Just a couple of beef cows will keep a family in beef year-round. Many folks purchase a steer or two when they are young and raise them until they’re ready to be butchered, rather than maintaining their own herd year-round.
Here are some common breeds of beef cattle to consider:

1. Angus: Angus cattle were brought to the U.S. from Scotland in 1873. Most commercial beef growers choose to raise this popular beef breed.

2. Hereford: Originally from Herefordshire, England, the Hereford cow is a prevalent beef breed throughout the United States. It is known to be an efficient, early maturing breed.

3. Limousin: Limousin cattle originated in France and are known for their deep chests and strong hindquarters. They are incredibly hardy, adaptable, and efficient which makes them perfect for meat production.

Pros of Raising Cattle on the Farm:

In summary, the main benefit of keeping dairy or beef cattle is having the ability to produce your own milk and meat. You will be more self-sufficient because you can provide all the milk, dairy products, and meat your family needs. Dairy cattle become part of the family and often bond with their family making them much like a pet.

Your family will be healthier because they are consuming the best quality dairy and meat possible. Grazing cattle on your pasture will improve the quality of your pasture over time. And, you will also have a better garden, thanks to all the fabulous fertilizer your cows provide.

Cons of Raising Cattle on the Farm:

Raising cattle isn’t cheap. Both dairy and beef cattle can be expensive to purchase, and they require a lot of food.
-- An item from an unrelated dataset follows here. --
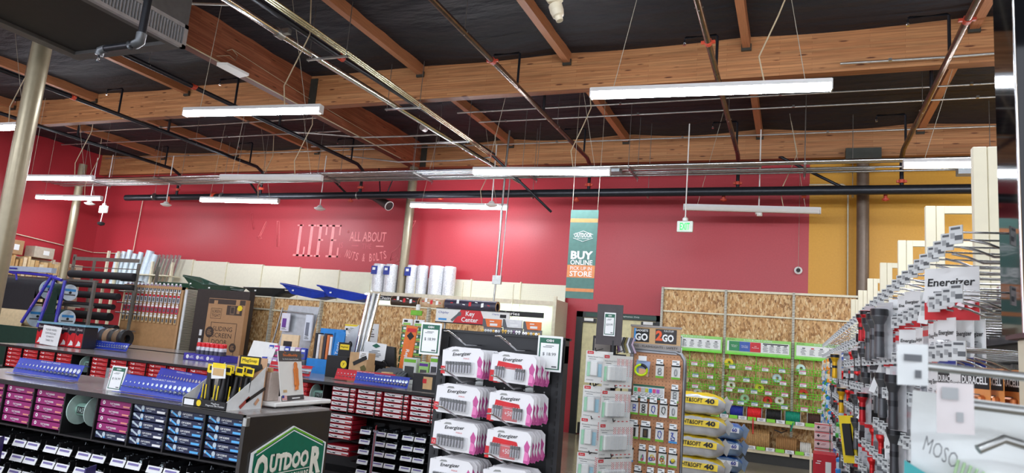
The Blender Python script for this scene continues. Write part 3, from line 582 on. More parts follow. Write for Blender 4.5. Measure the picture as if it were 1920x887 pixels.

High-quality pasture can cut down on the feed bill, but you still need to plan on providing large amounts of hay all winter. If summers are dry, your pasture may not do well, which will mean you must provide a lot of hay all summer, too.

Cattle need a lot of space and high-quality fencing. You should plan on having about 1.5 to 2 acres of decent pasture for each cow and calf. On the other hand, they can usually get by with a basic three-sided shelter in most climates. A proper barn usually isn’t required.

Cattle aren’t suited to every farm and situation, but if you educate yourself properly, you will be able to make the best decision for your homestead. There’s nothing better than farm fresh milk and grass-fed beef raised by your own hands.